January 12, 2016 - Author: bdadmin

National Geographic Traveler presents the New Year’s must-see places. Whether it’s Botswana’s Okavango Delta or Brazil’s beaches, these 20 go-now destinations will get you packing.

Because Life Is Shorts

Warwick Long Bay Beach

Warwick Long Bay Beach

“I love you! God loves you!” repeats Johnny Barnes, a 92-year-old Bermudian who waves at passing scooters and cars each weekday morning at a roundabout in Bermuda’s capital of Hamilton.

“We may seem very proper,” says taxi driver Larry Rogers, “but we are also an eccentric island.” Indeed, scratch the immaculately gardened surface of this British overseas territory, and you’ll find a place brimming with personality. Every year, participants in the Non-Mariners’ Race vie to construct the shoddiest vessels to see who sinks fastest; descendants of Native Americans proudly hold powwows; and policemen and businessmen insist on wearing knee-high socks with their shorts, no matter what the rest of the world may think.

You can beat the crowd headed to Bermuda for 2017’s America’s Cup by going now, and don’t forget to say hello to Johnny. —Chaney Kwak

Travel Tips

When to Go: March and April for whale-watching; May through September for beaches and festivals; November through April for lower rates and fewer tourists (April through November is peak cruise ship season)

How to Get Around: Ride the pink and blue Bermuda Breeze buses and the public SeaExpress ferries. Tourists can’t rent cars, but motorized scooters and hybrid electric bikes or mountain bikes are available.

Where to Stay: Cambridge Beaches Resort and Spa is Bermuda’s first and most famous cottage colony. Founded in 1923, the resort has four private pink-sand beaches and 87 luxurious rooms and suites in its classic pink cottages (including a restored 17th-century sea captain’s home). Guests ages 13 and up are welcome.

John Smith's Bay Beach - South Shore Bermuda

John Smith’s Bay Beach – South Shore Bermuda

What to Eat or Drink: Spiny lobster season (September through March) is Bermuda’s culinary equivalent to Christmas morning. In season, try the clawless (the meat is in the tail) spiny lobster either stuffed or served in creamy tomato sauce at Wahoo’s Bistro and Patio in St. George’s. The rest of the year, order the signature wahoo (mild white fish) grilled, beer-battered, on salads, or in tacos and chowder.

What to Buy: Island-made products and crafts—pepper jams, hand-turned cedar bowls and candlesticks—and Bermuda rum cakes are sold in the shops at Clocktower Mall, located in the Royal Naval Dockyard.

What to Watch Before You Go: Based on the best-selling novel by Peter Benchley, the 1977 underwater thriller The Deep (Sony Pictures Home Entertainment, 2003) is set in Bermuda and includes several scenes shot on the island.

Cultural Tip: The unwritten island dress code is a more formal take on casual (e.g., no swim attire beyond the pool or beach and collared shirts instead of T-shirts).

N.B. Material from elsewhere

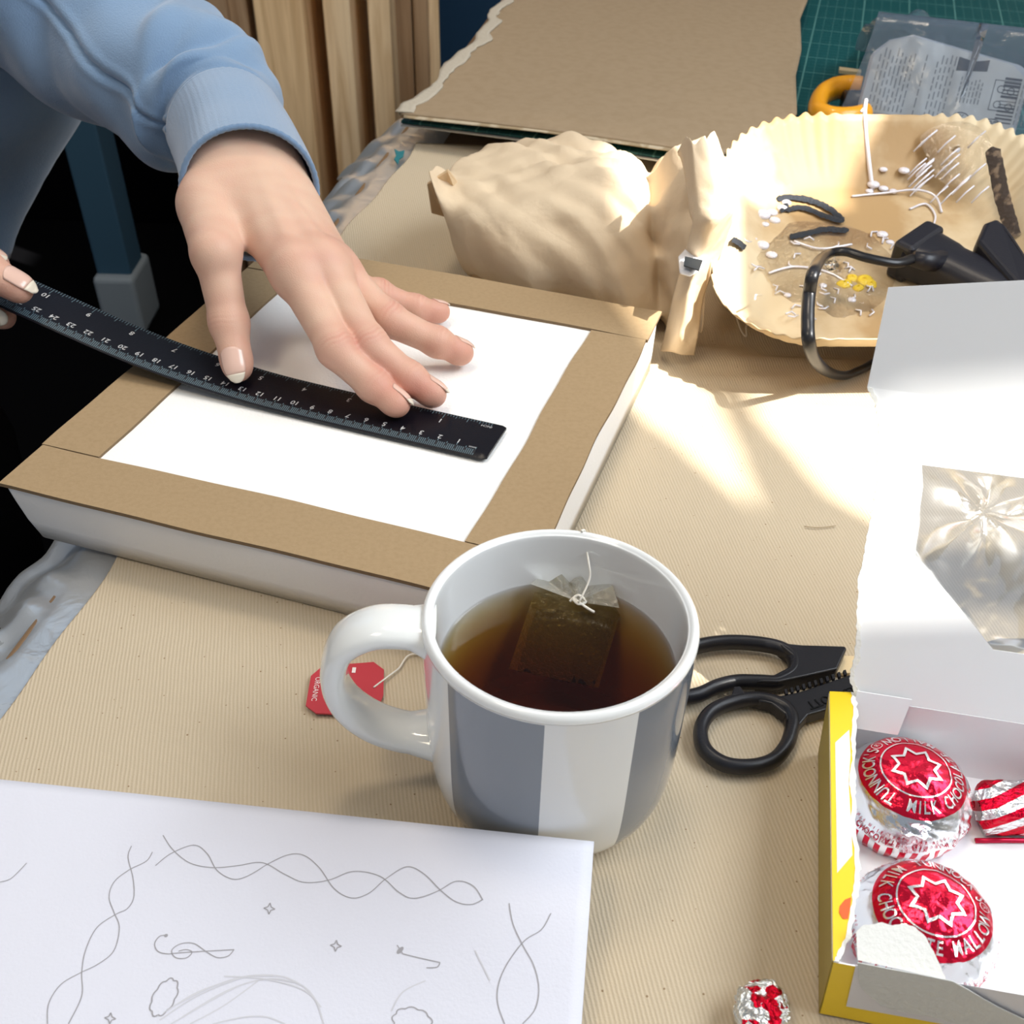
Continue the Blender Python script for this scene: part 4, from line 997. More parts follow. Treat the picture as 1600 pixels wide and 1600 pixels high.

When in doubt, wear a pair of TABS (The Authentic Bermuda Shorts).

Fun Fact: Submerged off the coast of Bermuda are over 300 shipwrecks, including a Confederate blockade-runner. The side-paddle-wheel steamer was built in England and smuggled guns and other supplies into Wilmington, North Carolina. In 1864, she hit a reef and sank near the island’s south shore. Today, divers who visit the site can see the steamer’s two paddle wheels: one standing upright and the other lying on the ocean floor.